Dans ce dictionnaire, où nous ne trouvons ni commentaire ni analyse, chaque entrée est suivie d’une ou de plusieurs citations avec l’indication de la pièce d’où elles sont tirées. Certains thèmes sont particulièrement fournis, comme celui des femmes, du mariage, des dévots, et bien sûr des médecins, cible privilégiée de la plume acérée de MOLIÈRE. Parmi bien d’autres extraits, nous pouvons illustrer sa verve satirique à leur encontre par ce passage du Médecin malgré lui : « Je trouve que c’est le métier le meilleur de tous : car, soit qu’on fasse bien ou soit qu’on fasse mal, on est toujours payé de même sorte. La méchante besogne ne retombe jamais sur notre dos : et nous taillons, comme il nous plaît, sur l’étoffe où nous travaillons. Un cordonnier, en faisant des souliers, ne saurait gâter un morceau de cuir qu’il n’en paye les pots cassés : mais ici l’on peut gâter un homme sans qu’il en coûte rien.

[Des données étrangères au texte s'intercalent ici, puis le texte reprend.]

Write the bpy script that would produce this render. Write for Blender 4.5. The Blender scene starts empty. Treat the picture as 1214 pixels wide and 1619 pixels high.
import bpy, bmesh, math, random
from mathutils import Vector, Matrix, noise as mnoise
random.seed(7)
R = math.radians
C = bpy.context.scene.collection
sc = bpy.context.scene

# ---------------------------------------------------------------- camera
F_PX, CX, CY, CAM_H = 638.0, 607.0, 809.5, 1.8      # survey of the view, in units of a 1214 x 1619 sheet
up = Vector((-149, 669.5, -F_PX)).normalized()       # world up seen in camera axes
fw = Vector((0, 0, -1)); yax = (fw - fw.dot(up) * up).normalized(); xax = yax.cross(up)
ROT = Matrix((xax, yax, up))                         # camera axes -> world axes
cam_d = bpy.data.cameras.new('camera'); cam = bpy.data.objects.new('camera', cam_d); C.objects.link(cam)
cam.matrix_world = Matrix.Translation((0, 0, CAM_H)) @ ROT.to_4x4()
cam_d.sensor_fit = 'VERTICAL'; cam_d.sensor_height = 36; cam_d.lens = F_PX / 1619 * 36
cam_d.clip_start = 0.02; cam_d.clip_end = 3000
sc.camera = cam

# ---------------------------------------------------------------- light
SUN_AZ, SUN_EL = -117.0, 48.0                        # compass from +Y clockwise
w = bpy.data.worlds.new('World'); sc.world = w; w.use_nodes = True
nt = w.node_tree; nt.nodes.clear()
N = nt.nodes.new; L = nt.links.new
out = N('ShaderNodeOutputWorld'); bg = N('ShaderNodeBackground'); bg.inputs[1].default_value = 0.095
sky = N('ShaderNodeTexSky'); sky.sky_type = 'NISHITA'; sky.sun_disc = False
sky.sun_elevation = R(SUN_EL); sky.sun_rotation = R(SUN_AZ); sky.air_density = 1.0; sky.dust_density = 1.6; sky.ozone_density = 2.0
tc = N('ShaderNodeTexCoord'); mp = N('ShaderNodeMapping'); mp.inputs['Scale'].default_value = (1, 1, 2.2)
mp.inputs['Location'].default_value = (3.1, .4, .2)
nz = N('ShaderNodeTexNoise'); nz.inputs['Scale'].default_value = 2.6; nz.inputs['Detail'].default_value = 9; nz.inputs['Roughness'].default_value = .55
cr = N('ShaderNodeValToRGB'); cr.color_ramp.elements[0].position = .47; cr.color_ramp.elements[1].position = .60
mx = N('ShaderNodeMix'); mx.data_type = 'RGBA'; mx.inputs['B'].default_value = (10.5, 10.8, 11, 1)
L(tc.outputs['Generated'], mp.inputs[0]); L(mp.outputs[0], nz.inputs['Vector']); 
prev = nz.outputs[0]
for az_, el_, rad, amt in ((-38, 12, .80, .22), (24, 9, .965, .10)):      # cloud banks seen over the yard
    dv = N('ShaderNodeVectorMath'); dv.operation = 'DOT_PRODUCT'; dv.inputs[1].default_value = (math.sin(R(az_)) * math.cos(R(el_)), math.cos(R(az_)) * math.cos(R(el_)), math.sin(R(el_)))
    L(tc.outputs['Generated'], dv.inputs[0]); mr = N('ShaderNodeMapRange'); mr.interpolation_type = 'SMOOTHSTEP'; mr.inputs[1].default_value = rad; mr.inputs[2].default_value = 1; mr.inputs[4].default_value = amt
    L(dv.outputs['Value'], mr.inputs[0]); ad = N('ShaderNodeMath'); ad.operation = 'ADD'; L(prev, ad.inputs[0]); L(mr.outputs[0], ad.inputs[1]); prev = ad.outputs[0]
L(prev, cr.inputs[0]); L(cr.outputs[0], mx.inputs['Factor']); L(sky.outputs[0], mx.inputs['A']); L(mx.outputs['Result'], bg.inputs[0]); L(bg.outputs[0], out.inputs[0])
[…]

Les bévues ne sont point pour nous : et c’est toujours la faute de celui qui meurt. Enfin le bon de cette profession est qu’il y a parmi les morts une honnêteté, une discrétion la plus grande du monde : jamais on n’en voit se plaindre du médecin qui l’a tué. »

Notons au passage que MOLIÈRE fait l’objet d’une entrée, s’étant lui-même mis en scène dans l’Impromptu de Versailles et ayant fait citer son nom par un des personnages du Malade imaginaire. En guise de préface, ce dictionnaire reprend mot pour mot le texte de celle des Précieuses ridicules.

Le dictionnaire-florilège ne compte par lui-même que 260 pages. Il est suivi de deux tables : la première est un index alphabétique des entrées, la seconde un répertoire des pièces, dans lequel est indiqué, acte par acte, les termes illustrés par des citations qui en ont été extraites. Par exemple, dans l’École des femmes, une citation a été piochée dans la scène 1 de l’acte 1 pour figurer dans l’article Époux du dictionnaire.

La “légende dorée” de MOLIÈRE se trouvera égratignée, dès le début du XXe siècle, par des écrivains qui, comme Pierre LOUYS, relativiseront l’importance de son œuvre par rapport à celle de CORNEILLE. Certains critiques iront même jusqu’à le considérer comme un imposteur en soutenant une théorie très contestée. Il n’en demeure pas moins que MOLIÈRE s’impose jusqu’à nos jours comme le dramaturge français le plus connu en France et dans le monde.